Want to accuse Leah Purcell of cultural appropriation? Go for your life.

Her appropriation of Henry Lawson’s short story, The Drover’s Wife, reworking it, redefining it, into THE DROVER’S WIFE: THE LEGEND OF MOLLY JOHNSON is an entirely appropriate and legitimate adaptation, using Lawson’s short story as a Trojan horse to enter the Australian psyche and shift it.

And shift it she does, like a loose as a goose colon, taking this piece of white literature, turning it upside down, spinning it, and projecting it through the prism of a black woman’s gaze.

Screenwriter, director, lead actress, Leah Purcell has shifted the location to the alpine country, placing this palimpsest of Lawson into the terrain of that other hallowed poet of the era, Banjo Patterson.

It’s a little bit subversive, but THE DROVER’S WIFE: THE LEGEND OF MOLLY JOHNSON is also cinematically traditional, a Western with the whiff of Tarantino. As a tale of courage and resistance it sits firmly with recent Australian triumphs, The Nightingale, Sweet Country and High Ground.

Misogyny, miscegeny, maternal love and murder are the pillars of THE DROVER’S WIFE: THE LEGEND OF MOLLY JOHNSON, with the snake in the woodpile, the stimulus of the source material, superseded by domestic violence and racial prejudice.

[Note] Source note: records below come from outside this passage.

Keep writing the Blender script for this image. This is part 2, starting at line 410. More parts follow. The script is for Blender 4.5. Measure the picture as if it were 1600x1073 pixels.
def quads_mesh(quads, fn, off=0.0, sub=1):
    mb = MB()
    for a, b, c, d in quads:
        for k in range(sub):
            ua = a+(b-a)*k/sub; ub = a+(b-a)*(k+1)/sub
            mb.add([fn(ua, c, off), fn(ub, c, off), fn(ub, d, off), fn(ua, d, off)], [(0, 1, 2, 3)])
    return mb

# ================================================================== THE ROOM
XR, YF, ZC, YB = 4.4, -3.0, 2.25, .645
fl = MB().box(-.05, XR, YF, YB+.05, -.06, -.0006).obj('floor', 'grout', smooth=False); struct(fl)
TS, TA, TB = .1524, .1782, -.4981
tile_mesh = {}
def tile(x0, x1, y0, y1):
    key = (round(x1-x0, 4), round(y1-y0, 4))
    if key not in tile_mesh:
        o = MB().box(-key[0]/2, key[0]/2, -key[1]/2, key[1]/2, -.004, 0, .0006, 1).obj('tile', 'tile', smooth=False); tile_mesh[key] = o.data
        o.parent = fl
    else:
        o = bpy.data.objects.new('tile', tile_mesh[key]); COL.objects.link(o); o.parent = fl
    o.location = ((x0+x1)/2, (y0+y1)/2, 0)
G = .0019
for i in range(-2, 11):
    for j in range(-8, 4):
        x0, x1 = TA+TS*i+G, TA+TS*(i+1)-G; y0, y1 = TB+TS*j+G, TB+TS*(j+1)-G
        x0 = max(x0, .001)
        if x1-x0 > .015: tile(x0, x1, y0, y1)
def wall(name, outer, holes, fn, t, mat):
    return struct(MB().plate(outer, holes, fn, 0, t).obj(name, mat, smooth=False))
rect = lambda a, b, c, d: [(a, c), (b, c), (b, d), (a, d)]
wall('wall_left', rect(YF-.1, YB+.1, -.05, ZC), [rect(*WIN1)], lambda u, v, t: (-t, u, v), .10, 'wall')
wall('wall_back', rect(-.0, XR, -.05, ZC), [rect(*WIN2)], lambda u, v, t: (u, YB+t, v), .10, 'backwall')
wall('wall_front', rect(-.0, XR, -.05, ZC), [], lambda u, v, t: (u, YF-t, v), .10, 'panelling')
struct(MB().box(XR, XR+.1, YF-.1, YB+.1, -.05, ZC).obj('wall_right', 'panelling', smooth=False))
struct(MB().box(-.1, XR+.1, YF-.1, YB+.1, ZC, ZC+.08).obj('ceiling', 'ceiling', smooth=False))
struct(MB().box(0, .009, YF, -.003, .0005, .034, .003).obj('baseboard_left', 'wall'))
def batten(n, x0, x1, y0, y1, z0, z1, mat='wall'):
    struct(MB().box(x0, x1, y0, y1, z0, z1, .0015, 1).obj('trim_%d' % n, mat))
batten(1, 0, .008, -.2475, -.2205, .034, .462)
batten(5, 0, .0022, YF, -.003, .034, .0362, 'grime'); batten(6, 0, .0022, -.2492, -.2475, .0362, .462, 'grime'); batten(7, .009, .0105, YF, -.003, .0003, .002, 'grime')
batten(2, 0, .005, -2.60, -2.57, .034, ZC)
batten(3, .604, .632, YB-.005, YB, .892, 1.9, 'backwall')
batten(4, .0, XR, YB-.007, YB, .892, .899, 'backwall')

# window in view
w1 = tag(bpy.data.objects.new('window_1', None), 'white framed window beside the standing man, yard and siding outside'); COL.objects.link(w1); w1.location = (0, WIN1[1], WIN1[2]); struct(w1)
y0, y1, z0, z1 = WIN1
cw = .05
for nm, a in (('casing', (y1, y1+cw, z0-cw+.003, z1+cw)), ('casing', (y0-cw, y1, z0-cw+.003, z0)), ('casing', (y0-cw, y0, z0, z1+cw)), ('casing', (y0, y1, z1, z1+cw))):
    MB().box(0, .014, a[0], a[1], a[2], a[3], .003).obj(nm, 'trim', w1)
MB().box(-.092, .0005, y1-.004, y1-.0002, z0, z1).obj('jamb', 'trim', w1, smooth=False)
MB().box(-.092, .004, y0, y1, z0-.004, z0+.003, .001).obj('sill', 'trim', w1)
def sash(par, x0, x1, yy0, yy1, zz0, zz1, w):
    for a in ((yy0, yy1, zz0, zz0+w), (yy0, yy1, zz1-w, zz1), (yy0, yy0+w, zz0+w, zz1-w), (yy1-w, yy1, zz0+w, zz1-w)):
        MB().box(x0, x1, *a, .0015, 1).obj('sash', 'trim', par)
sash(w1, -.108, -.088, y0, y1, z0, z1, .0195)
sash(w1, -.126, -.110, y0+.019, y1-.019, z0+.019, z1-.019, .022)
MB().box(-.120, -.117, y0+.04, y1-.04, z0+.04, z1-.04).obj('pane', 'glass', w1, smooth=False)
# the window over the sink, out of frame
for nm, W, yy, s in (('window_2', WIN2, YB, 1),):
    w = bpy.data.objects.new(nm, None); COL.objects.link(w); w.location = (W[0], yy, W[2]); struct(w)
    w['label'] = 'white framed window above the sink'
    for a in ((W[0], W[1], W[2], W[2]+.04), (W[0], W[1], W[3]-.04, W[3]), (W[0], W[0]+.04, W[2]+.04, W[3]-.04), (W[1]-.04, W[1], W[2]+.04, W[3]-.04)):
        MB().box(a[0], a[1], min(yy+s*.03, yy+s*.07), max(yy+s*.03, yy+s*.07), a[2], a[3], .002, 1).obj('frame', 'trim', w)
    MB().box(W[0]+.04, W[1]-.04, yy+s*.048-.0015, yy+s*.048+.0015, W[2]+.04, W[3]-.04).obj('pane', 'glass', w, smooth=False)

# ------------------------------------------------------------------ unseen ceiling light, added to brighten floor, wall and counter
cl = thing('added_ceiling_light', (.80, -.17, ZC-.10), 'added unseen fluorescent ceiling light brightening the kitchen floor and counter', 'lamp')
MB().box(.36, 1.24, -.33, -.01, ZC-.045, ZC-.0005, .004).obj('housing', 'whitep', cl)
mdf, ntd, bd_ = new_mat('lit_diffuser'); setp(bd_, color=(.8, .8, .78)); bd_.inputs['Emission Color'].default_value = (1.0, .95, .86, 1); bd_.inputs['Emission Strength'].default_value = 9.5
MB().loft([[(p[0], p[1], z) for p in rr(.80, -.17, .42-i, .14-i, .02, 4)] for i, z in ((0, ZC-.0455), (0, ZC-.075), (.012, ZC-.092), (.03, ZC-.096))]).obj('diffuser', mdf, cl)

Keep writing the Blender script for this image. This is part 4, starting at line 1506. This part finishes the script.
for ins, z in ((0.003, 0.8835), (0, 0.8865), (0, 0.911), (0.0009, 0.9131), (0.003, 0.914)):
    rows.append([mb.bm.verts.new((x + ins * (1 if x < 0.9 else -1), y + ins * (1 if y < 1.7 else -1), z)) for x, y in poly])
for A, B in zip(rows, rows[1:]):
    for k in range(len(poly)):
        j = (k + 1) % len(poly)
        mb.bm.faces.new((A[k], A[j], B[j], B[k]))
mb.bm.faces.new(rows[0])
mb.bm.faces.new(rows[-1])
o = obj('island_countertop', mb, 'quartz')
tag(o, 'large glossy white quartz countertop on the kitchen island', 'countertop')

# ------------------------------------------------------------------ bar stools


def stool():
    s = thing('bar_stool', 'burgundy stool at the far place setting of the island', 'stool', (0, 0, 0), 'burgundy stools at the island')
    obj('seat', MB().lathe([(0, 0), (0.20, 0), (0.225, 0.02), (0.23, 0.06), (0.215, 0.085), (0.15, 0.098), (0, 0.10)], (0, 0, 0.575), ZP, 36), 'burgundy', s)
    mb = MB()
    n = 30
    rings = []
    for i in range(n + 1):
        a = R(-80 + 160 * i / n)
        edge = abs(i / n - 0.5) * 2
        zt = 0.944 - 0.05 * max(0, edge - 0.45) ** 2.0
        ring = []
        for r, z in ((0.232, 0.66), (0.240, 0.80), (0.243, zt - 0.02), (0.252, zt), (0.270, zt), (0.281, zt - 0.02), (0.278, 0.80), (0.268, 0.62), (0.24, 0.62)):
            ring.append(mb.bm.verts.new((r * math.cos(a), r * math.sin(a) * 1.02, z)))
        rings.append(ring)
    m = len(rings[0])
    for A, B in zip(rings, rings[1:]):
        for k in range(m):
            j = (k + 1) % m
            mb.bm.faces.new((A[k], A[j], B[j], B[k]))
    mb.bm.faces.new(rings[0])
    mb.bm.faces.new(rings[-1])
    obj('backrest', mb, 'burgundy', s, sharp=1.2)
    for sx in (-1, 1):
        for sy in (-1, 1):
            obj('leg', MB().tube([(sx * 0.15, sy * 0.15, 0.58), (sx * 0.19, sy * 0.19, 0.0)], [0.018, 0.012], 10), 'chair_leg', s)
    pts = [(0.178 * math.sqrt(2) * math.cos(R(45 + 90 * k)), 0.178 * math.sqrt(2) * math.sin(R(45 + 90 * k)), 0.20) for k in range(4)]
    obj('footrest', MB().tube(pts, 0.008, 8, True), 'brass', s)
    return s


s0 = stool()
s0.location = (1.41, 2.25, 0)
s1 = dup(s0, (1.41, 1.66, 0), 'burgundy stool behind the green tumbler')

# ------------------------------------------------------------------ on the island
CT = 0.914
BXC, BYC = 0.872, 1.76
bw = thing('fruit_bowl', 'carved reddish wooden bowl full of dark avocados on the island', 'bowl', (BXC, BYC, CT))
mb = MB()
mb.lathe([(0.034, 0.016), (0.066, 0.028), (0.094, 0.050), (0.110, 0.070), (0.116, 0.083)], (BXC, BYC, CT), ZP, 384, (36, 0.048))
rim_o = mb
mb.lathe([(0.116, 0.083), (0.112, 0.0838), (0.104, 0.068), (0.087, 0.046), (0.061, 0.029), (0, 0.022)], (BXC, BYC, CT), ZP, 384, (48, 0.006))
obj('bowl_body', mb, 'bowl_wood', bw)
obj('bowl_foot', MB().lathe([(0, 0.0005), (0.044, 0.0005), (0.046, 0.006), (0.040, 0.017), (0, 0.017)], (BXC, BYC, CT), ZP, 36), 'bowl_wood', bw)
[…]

Rob Collins as the fugitive, Yadaka, a much nobler imagining than Lawson’s itinerant “black fellow” says he was imprisoned for existing as a black man. It’s a searing statement. This effrontery to the white settlers had lethal consequences to life and culture. Nothing less than savagery disguised as sophistication.

The casting of THE DROVER’S WIFE: THE LEGEND OF MOLLY JOHNSON is impeccable, from Rob Collins to Bruce Spence and Maggie Dence’s sanctimonious siblings, through each of Molly’s kids, and especially notable, Tammy McIntosh as Marti Murray.

The look of the film is also exquisite, with cinematography from Mark Wareham, augmented by the beautiful time-lapse footage, the work of photographic artist, Murray Fredricks.

A fabulous frontier film, THE DROVER’S WIFE: THE LEGEND OF MOLLY JOHNSON is a reconciliation between Australia’s past and present. A gift.